Iteration, not ideation, is the most important part of early stage entrepreneurship. You have to have a lot of ideas — a lot of bad ideas — if you want to end up with a good one. You have to make a lot of sculptures. And then you have to put them out in the world, where people can see them and give you feedback — and yes, squish them if necessary.

You have to stop thinking and start doing.

It used to be a lot harder to take an idea out of your head and put some version of it in the real world. When we were kicking around the idea for Netflix in 1997, proving out an idea was expensive and labor-intensive. There was no Squarespace, no cloud. If you wanted a website, you had to build it from scratch. If you wanted an online store, you had to completely design it yourself.

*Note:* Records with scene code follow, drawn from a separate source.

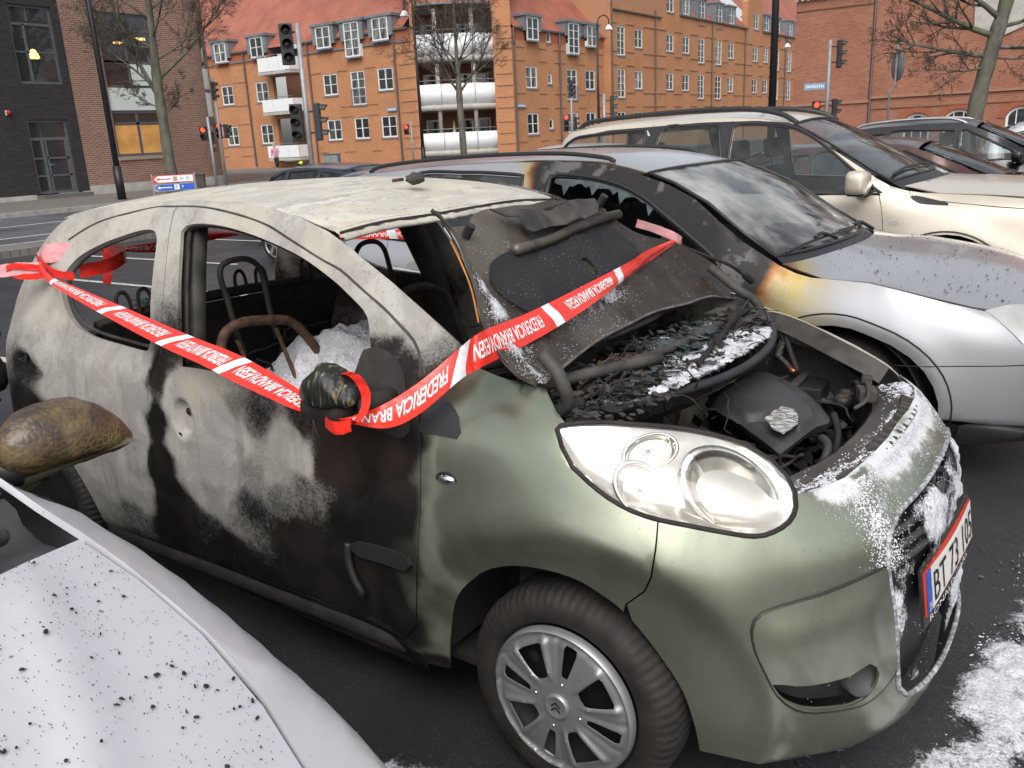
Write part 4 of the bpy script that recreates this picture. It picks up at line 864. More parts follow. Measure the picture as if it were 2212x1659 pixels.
# grille: dark backing, slats, chrome-less surround, towing bar
panel('grille_backing',offs(grille,-.03),lambda s,z:tuple(Vector(S(s,z))*1-Vector((.055,0,0))),m_plast,bumper,res=.05,thick=.004,out=(1,0,.1))
def gl(z,y0=-.38,y1=.38): return [Vector(C1.side(1.05+u,z))-Vector((.022,0,0)) for u in [(-.33+.66*i/20) for i in range(21)]]
for z,r in ((.665,.010),(.632,.010),(.60,.010)): tubeobj('grille_slat',gl(z),r,m_plastg,bumper,6)
loop_tube('grille_surround',offs(grille,.0),lambda s,z:tuple(Vector(S(s,z))+Vector((.001,0,0))),.0065,m_frim,bumper,0,n=8)
# two chevrons between the slats
for k,z in enumerate((.600,.645)):
    P_=[Vector(C1.side(1.05-.10,z)),Vector(C1.side(1.05,z+.055)),Vector(C1.side(1.05+.10,z))]; V=[];F=[]
    for p in P_: 
        for dz in (0,.026):
            for dx in (.0,.018): V.append(p+Vector((dx*.4-.022,0,dz*.6)))
    for i in (0,4): F+=[(i,i+4,i+5,i+1),(i+2,i+3,i+7,i+6),(i+1,i+5,i+7,i+3),(i,i+2,i+6,i+4)]
    F+=[(0,1,3,2),(8,10,11,9)]; obj('chevron_badge',V,F,m_plastg,bumper,smooth=False)
# licence plate with its text
m_pl=simple('plate_white',(.72,.70,.66),.4,var=.06,scale=5); m_plr=simple('plate_red',(.55,.05,.03),.5); m_plb=simple('plate_blue',(.02,.09,.42),.45); m_ink=simple('plate_black',(.012,.012,.012),.5)
PZ0,PZ1=.425,.540; PS0,PS1=.845,1.255
def pp(u,v,o=0):   # u 0..1 along the plate from the car's right, v 0..1 up
    y=-.252+.504*u; return (.682+.027*u+.006*(1-(2*u-1)**2)+.016*(.5-v)+o,y,PZ0+(PZ1-PZ0)*v)
plate=panel('licence_plate',rect(0,1,0,1),lambda u,v:pp(u,v),m_plr,car,res=.1,thick=.006,out=(1,0,0))
panel('plate_face',rect(.085,.988,.04,.96),lambda u,v:pp(u,v,.0012),m_pl,plate,res=.1,thick=.001,out=(1,0,0)); panel('country_band',rect(.012,.084,.04,.96),lambda u,v:pp(u,v,.0014),m_plb,plate,res=.1,thick=.001,out=(1,0,0))
panel('plate_holder',rect(-.02,1.02,-.28,1.08),lambda u,v:pp(u,v,-.007),m_plast,car,res=.1,thick=.006,out=(1,0,0))
def text3d(name,txt,fn,mat,parent,w=1.0,h=1.0,res=2,sub=0,bold=0):
    """lettering laid on fn(x,y), x in 0..w and y in 0..h for the cap height"""
    cu=bpy.data.curves.new('t','FONT'); cu.body=txt; cu.resolution_u=res; cu.offset=bold; o=bpy.data.objects.new('t',cu); COL.objects.link(o)
    dg_=bpy.context.evaluated_depsgraph_get(); me=bpy.data.meshes.new_from_object(o.evaluated_get(dg_)); bpy.data.objects.remove(o); bpy.data.curves.remove(cu)
    co=np.array([v.co[:] for v in me.vertices]); x0,x1=co[:,0].min(),co[:,0].max(); y0,y1=0,.73
    if sub:
        bm=bmesh.new(); bm.from_mesh(me); bmesh.ops.triangulate(bm,faces=bm.faces); bmesh.ops.subdivide_edges(bm,edges=[e for e in bm.edges if e.calc_length()>.12],cuts=sub,use_grid_fill=True); bm.to_mesh(me); bm.free(); co=np.array([v.co[:] for v in me.vertices])
    V=[fn((c[0]-x0)/(x1-x0)*w,(c[1]-y0)/(y1-y0)*h) for c in co]; F=[tuple(p.vertices) for p in me.polygons]; bpy.data.meshes.remove(me)
    return obj(name,V,F,mat,parent,smooth=False)
text3d('plate_text','BT 73 105',lambda x,y:pp(.115+x*.85,.16+y*.68,.0030),m_ink,plate,1,1)
text3d('country_letters','DK',lambda x,y:pp(.024+x*.05,.1+y*.2,.0030),m_pl,plate,1,1)
text3d('holder_text','RONALD CARS',lambda x,y:pp(.06+x*.8,-.22+y*.14,-.004),m_pl,plate,1,1)
# headlamp: gasket, silver housing with bowls, clear hazed lens
led=edist(light)
m_chrdk=simple('shaded_reflector',(.42,.41,.38),.12,1,var=.25,scale=30)
def lampset(fn,sg,rim=True):
    outv=(1,-.8*sg,.3)
    hl=empty('headlight'); hl.parent=car
    nrm=Vector((.62,-.62*sg,.48)).normalized()
    zin=lambda d:(lambda s,z:tuple(Vector(fn(s,z))-nrm*d))
    def depth(s,z): # dished housing
        return .004+.024*sst(0,.05,led(s,z))
    t=NT('lamp_housing'); c=t.mix(t.rng(t.noise(6,3),.3,.7),(.80,.79,.76),(.94,.93,.91)); t.set(base=t.mix(.0,c,c),metal=.75,rough=.2)
    panel('housing',offs(light,.006),lambda s,z:tuple(Vector(fn(s,z))-nrm*depth(s,z)),t.m,hl,res=.014,thick=.002,out=outv)
    fr=nrm.to_track_quat('Z','Y').to_matrix()
    for (s,z,rx,ry,rot,dp,mt) in ((LAMPS[0][0],LAMPS[0][1],.060,.036,.2,.016,m_chrome),(LAMPS[1][0]-.005,LAMPS[1][1],.108,.076,-.75,.020,m_chrome),(LAMPS[2][0],LAMPS[2][1]-.006,.066,.048,-.9,.018,m_chrome)):
        V,F=V0,F0=lathe([(0,-.045),(.3,-.040),(.6,-.026),(.85,-.008),(1,.004),(1.10,.006),(1.16,-.002)],'z',40); c0=Vector(fn(s,z))-nrm*dp
        rm=Matrix.Rotation(rot,3,'Z'); V=[fr@(rm@Vector((v[0]*rx,v[1]*ry,v[2]*1.0)))+c0 for v in V]; obj('reflector',V,F,[mt,m_chrdk],hl,mi=[1 if (sum(V0[i][1] for i in f)/len(f)>.12*(1 if rx>.1 else 9)) else 0 for f in F])
        V,F=lathe([(0,.012),(.008,.008),(.011,-.01),(.011,-.04)],'z',14); V=[fr@Vector(v)+c0-nrm*.02 for v in V]; obj('bulb',V,F,simple('amber_glass',(.75,.25,.05),.2) if rx==.066 else m_chrome,hl)
    # hazed clear lens
    g=NT('hazed_lens'); tr=g.n('BsdfTransparent'); tr.inputs[0].default_value=(.97,.96,.93,1); gl_=g.n('BsdfGlossy'); gl_.inputs['Roughness'].default_value=.06
    df=g.n('BsdfDiffuse'); hz_=g.mix(g.rng(g.noise(7,4),.4,.7),(.80,.79,.76),(.55,.46,.36)); g.l(hz_,df.inputs[0]); fr_=g.n('Fresnel'); fr_.inputs[0].default_value=1.5
    m1=g.n('MixShader'); g.l(g.math('ADD',fr_.outputs[0],.05),m1.inputs[0]); g.l(tr.outputs[0],m1.inputs[1]); g.l(gl_.outputs[0],m1.inputs[2]); m2=g.n('MixShader'); g.l(g.rng(g.noise(5,5),.3,.8,.04,.26),m2.inputs[0]); g.l(m1.outputs[0],m2.inputs[1]); g.l(df.outputs[0],m2.inputs[2]); g.l(m2.outputs[0],g.out.inputs[0])
    panel('lens',offs(light,.004),lambda s,z:tuple(Vector(fn(s,z))+nrm*.008*sst(0,.05,led(s,z))),g.m,hl,res=.018,thick=0,out=outv)
    tubeobj('gasket',[Vector(fn(*p))-nrm*.001 for p in offs(light,.001)],.006,m_char,hl,6,True)
    return hl
lampset(S,1)
panel('burnt_headlight',offs(light,.002),lambda s,z:tuple(Vector(C1.mir(s,z))-Vector((.002,.004,0))),m_burn,car,res=.03,thick=.004,out=(1,.8,.3),col=lambda v,P:(.95,.5,.9))

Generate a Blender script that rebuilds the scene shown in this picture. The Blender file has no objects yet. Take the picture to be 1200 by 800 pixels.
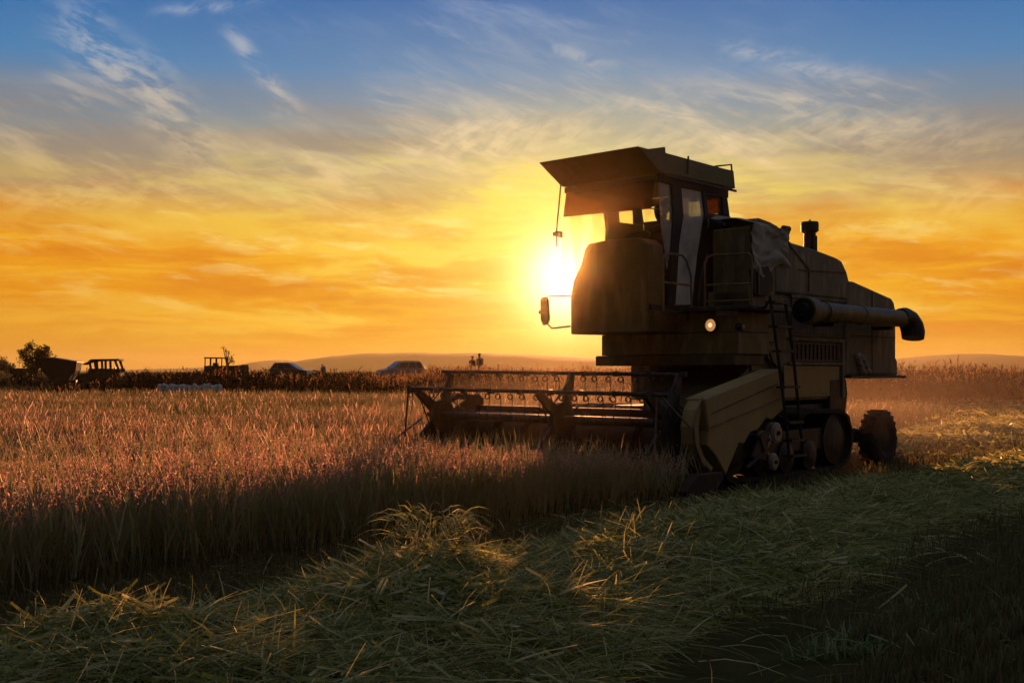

That’s not the case anymore. It’s easy, now, to test an idea in the real world. And it’s necessary. Other people see things that you would have never considered, much less intended. A throwaway quirk can become a major function. A bug can become a feature.

All the planning in the world doesn’t matter, because ideas have a way of changing, once they hit the real world. I’ve never seen a business plan survive an encounter with a real customer.

Or, as Mike Tyson put it: “Everyone has a plan until they get punched in the mouth.”

The trick is not to devote yourself to coming up with the perfect idea. It’s to be like my sculptor friend, and get comfortable with bad ideas.

So stop being precious about creation. Instead, get addicted to the thrill of ideation and iteration. Don’t just design castles in your mind — build mock-ups in plaster.

Chances are, you’ll end up squishing a lot of them. But one day, you might build something that, even though it’s flawed, has something interesting in it. Something that people like. Something that could work.